Given data>
──────

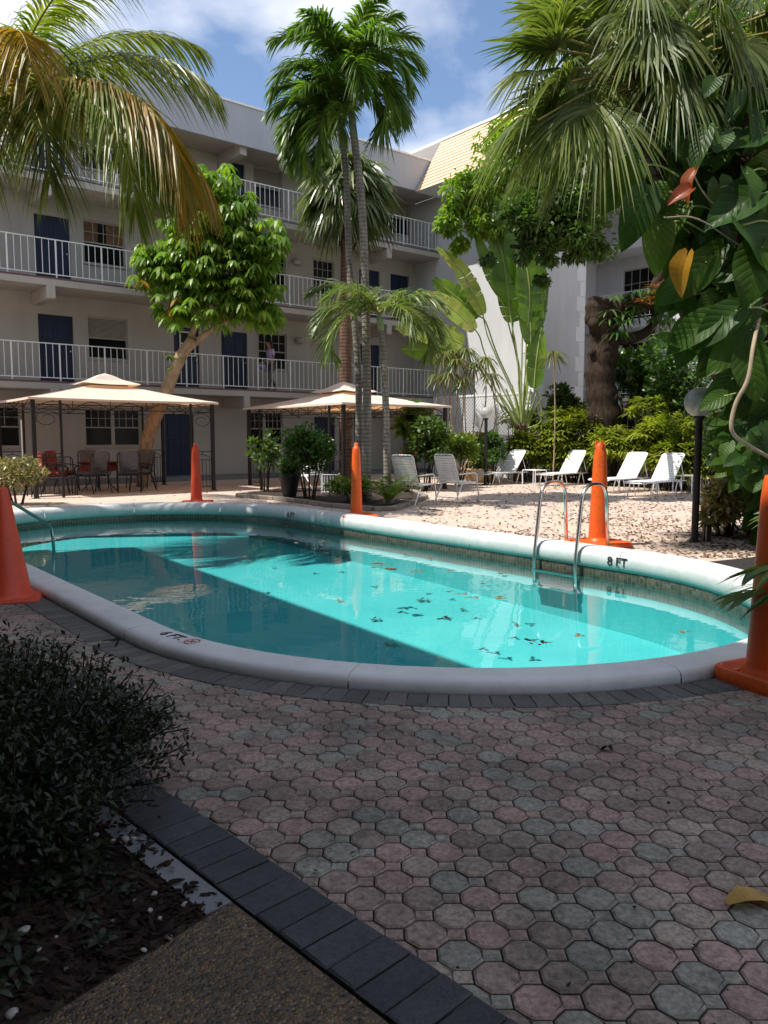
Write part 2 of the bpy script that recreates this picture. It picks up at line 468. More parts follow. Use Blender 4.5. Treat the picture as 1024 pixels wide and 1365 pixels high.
def darkpaver(name, cols, dk=0.5):
    m, N, L, b = newmat(name)
    g = N.new('ShaderNodeNewGeometry')
    r = ramp(N, L, g.outputs['Random Per Island'], [(i / (len(cols) - 1), c) for i, c in enumerate(cols)])
    n1 = noise(N, L, 70, 8, 0.8); r1 = ramp(N, L, n1.outputs[0], [(0.32, dk), (0.62, 1.2)])
    n2 = noise(N, L, 5, 8, 0.7); r2 = ramp(N, L, n2.outputs[0], [(0.35, 0.65), (0.65, 1.1)])
    c = mixc(N, L, 0.9, r.outputs[0], r1.outputs[0], 'MULTIPLY'); c = mixc(N, L, 0.8, c, r2.outputs[0], 'MULTIPLY')
    L.new(c, b.inputs['Base Color']); b.inputs['Roughness'].default_value = 0.7; b.inputs['Specular IOR Level'].default_value = 0.35
    n3 = noise(N, L, 170, 5, 0.7); bump(N, L, b, n3.outputs[0], 0.6, 0.004)
    return m
M['soldier'] = darkpaver('grey_edge_pavers', [(0.125, 0.115, 0.108), (0.09, 0.084, 0.082), (0.155, 0.14, 0.13)])
M['band'] = darkpaver('charcoal_band_pavers', [(0.045, 0.047, 0.055), (0.06, 0.062, 0.07), (0.038, 0.04, 0.047)], 0.4)
M['joint'] = paint('paver_joint_sand', (0.022, 0.018, 0.016), 0.95, 0.4, 30, 0.5)

def deckmat():
    m, N, L, b = newmat('sandy_deck_pavers')
    tc = N.new('ShaderNodeTexCoord')
    vo = N.new('ShaderNodeTexVoronoi'); vo.inputs['Scale'].default_value = 8.5; vo.inputs['Randomness'].default_value = 0.25
    L.new(tc.outputs['Object'], vo.inputs[0])
    hs = ramp(N, L, vo.outputs['Color'], [(0.0, (0.50, 0.37, 0.31)), (0.5, (0.58, 0.44, 0.37)), (1.0, (0.52, 0.42, 0.36))])
    ve = N.new('ShaderNodeTexVoronoi'); ve.feature = 'DISTANCE_TO_EDGE'; ve.inputs['Scale'].default_value = 8.5; ve.inputs['Randomness'].default_value = 0.25
    L.new(tc.outputs['Object'], ve.inputs[0])
    re = ramp(N, L, ve.outputs[0], [(0.0, 0.45), (0.07, 1.0)])
    c = mixc(N, L, 0.6, hs.outputs[0], re.outputs[0], 'MULTIPLY')
    n2 = noise(N, L, 0.9, 9, 0.7); r2 = ramp(N, L, n2.outputs[0], [(0.35, 0.0), (0.68, 0.75)])
    c = mixc(N, L, r2.outputs[0], c, (0.59, 0.49, 0.40))
    n3 = noise(N, L, 30, 8, 0.8); r3 = ramp(N, L, n3.outputs[0], [(0.3, 0.72), (0.6, 1.05)])
    c = mixc(N, L, 0.8, c, r3.outputs[0], 'MULTIPLY')
    L.new(c, b.inputs['Base Color']); b.inputs['Roughness'].default_value = 0.85; b.inputs['Specular IOR Level'].default_value = 0.2
    bump(N, L, b, re.outputs[0], 0.4, 0.006)
    return m
M['deck'] = deckmat()
def aggmat():
    m, N, L, b = newmat('exposed_aggregate')
    tc = N.new('ShaderNodeTexCoord'); vo = N.new('ShaderNodeTexVoronoi'); vo.inputs['Scale'].default_value = 105
    L.new(tc.outputs['Object'], vo.inputs[0])
    r = ramp(N, L, vo.outputs['Color'], [(0.1, (0.03, 0.016, 0.007)), (0.45, (0.15, 0.075, 0.024)), (0.75, (0.27, 0.15, 0.05)), (1, (0.46, 0.33, 0.17))])
    rd = ramp(N, L, vo.outputs['Distance'], [(0.0, 1.0), (0.6, 0.25)])
    c = mixc(N, L, 0.9, r.outputs[0], rd.outputs[0], 'MULTIPLY')
    n2 = noise(N, L, 4, 6); r2 = ramp(N, L, n2.outputs[0], [(0.3, 0.6), (0.7, 1.1)])
    c = mixc(N, L, 0.9, c, r2.outputs[0], 'MULTIPLY')
    L.new(c, b.inputs['Base Color']); b.inputs['Roughness'].default_value = 0.45
    bump(N, L, b, rd.outputs[0], 0.8, 0.004)
    return m
M['agg'] = aggmat()
M['mulch'] = leafmat('mulch_chips', [(0.018, 0.011, 0.009), (0.035, 0.02, 0.015), (0.012, 0.009, 0.008)], 0.9, 0.0, 0.1)
M['litter'] = leafmat('dead_leaves', [(0.09, 0.055, 0.035), (0.16, 0.09, 0.045), (0.05, 0.032, 0.024), (0.22, 0.13, 0.06)], 0.8, 0.1, 0.2)
M['floatleaf'] = leafmat('floating_dead_leaves', [(0.10, 0.065, 0.02), (0.20, 0.12, 0.05), (0.06, 0.045, 0.02)], 0.6, 0.1, 0.3)
M['wetleaf'] = leafmat('wet_dark_leaves', [(0.02, 0.025, 0.012), (0.035, 0.04, 0.015)], 0.4, 0.05, 0.4)

M['coco'] = leafmat('coconut_leaflets', [(0.07, 0.115, 0.018), (0.13, 0.17, 0.025), (0.20, 0.20, 0.035), (0.10, 0.14, 0.02)], 0.38, 0.42, nscale=0.9)
M['coco_old'] = leafmat('coconut_leaflets_yellowing', [(0.26, 0.21, 0.03), (0.30, 0.15, 0.022), (0.14, 0.16, 0.025), (0.32, 0.24, 0.05)], 0.4, 0.42, tcol=(1.6, 1.3, 0.5), nscale=0.9)
M['rachis'] = paint('palm_rachis', (0.26, 0.22, 0.06), 0.5, 0.2, 5, 0.05)
M['veitchia'] = leafmat('palm_leaflets_green', [(0.045, 0.105, 0.018), (0.085, 0.155, 0.024), (0.14, 0.20, 0.035)], 0.38, 0.38)
M['sabal'] = leafmat('fan_palm_segments', [(0.055, 0.085, 0.03), (0.10, 0.135, 0.05), (0.15, 0.17, 0.08)], 0.33, 0.3, 0.55)
M['sabal_dark'] = leafmat('fan_palm_segments_dark', [(0.05, 0.08, 0.018), (0.10, 0.135, 0.032), (0.17, 0.19, 0.055)], 0.42, 0.36, 0.3)
M['adonidia'] = leafmat('young_palm_leaflets', [(0.07, 0.12, 0.03), (0.11, 0.16, 0.04), (0.16, 0.18, 0.05)], 0.4, 0.35)
M['scheff'] = leafmat('glossy_leaflets', [(0.06, 0.13, 0.014), (0.12, 0.21, 0.022), (0.20, 0.29, 0.035), (0.08, 0.16, 0.02)], 0.38, 0.46, 0.35)
M['oak'] = leafmat('small_tree_leaves', [(0.045, 0.09, 0.018), (0.08, 0.14, 0.025), (0.03, 0.06, 0.015)], 0.45, 0.35)
M['oak_lit'] = leafmat('sunlit_tree_leaves', [(0.10, 0.20, 0.02), (0.17, 0.28, 0.03), (0.22, 0.26, 0.04)], 0.4, 0.42)  # lighter copy of the tree's leaves, sunlight painted into the colour
M['travel'] = leafmat('banana_like_blade', [(0.10, 0.19, 0.02), (0.15, 0.25, 0.03), (0.085, 0.17, 0.02)], 0.32, 0.4, 0.5, nscale=2)
M['travel_y'] = leafmat('banana_like_blade_yellow', [(0.34, 0.36, 0.07), (0.24, 0.32, 0.05), (0.40, 0.36, 0.10)], 0.35, 0.35, 0.5, nscale=2)
M['travel_stem'] = paint('pale_green_petiole', (0.26, 0.32, 0.10), 0.45, 0.2, 3, 0.05)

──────

Do this> Pictures stay out. Print the data exactly, from its first line through the line containing "0.4, 30, 0.5)".

Completed task>
Write part 2 of the bpy script that recreates this picture. It picks up at line 468. More parts follow. Use Blender 4.5. Treat the picture as 1024 pixels wide and 1365 pixels high.
def darkpaver(name, cols, dk=0.5):
    m, N, L, b = newmat(name)
    g = N.new('ShaderNodeNewGeometry')
    r = ramp(N, L, g.outputs['Random Per Island'], [(i / (len(cols) - 1), c) for i, c in enumerate(cols)])
    n1 = noise(N, L, 70, 8, 0.8); r1 = ramp(N, L, n1.outputs[0], [(0.32, dk), (0.62, 1.2)])
    n2 = noise(N, L, 5, 8, 0.7); r2 = ramp(N, L, n2.outputs[0], [(0.35, 0.65), (0.65, 1.1)])
    c = mixc(N, L, 0.9, r.outputs[0], r1.outputs[0], 'MULTIPLY'); c = mixc(N, L, 0.8, c, r2.outputs[0], 'MULTIPLY')
    L.new(c, b.inputs['Base Color']); b.inputs['Roughness'].default_value = 0.7; b.inputs['Specular IOR Level'].default_value = 0.35
    n3 = noise(N, L, 170, 5, 0.7); bump(N, L, b, n3.outputs[0], 0.6, 0.004)
    return m
M['soldier'] = darkpaver('grey_edge_pavers', [(0.125, 0.115, 0.108), (0.09, 0.084, 0.082), (0.155, 0.14, 0.13)])
M['band'] = darkpaver('charcoal_band_pavers', [(0.045, 0.047, 0.055), (0.06, 0.062, 0.07), (0.038, 0.04, 0.047)], 0.4)
M['joint'] = paint('paver_joint_sand', (0.022, 0.018, 0.016), 0.95, 0.4, 30, 0.5)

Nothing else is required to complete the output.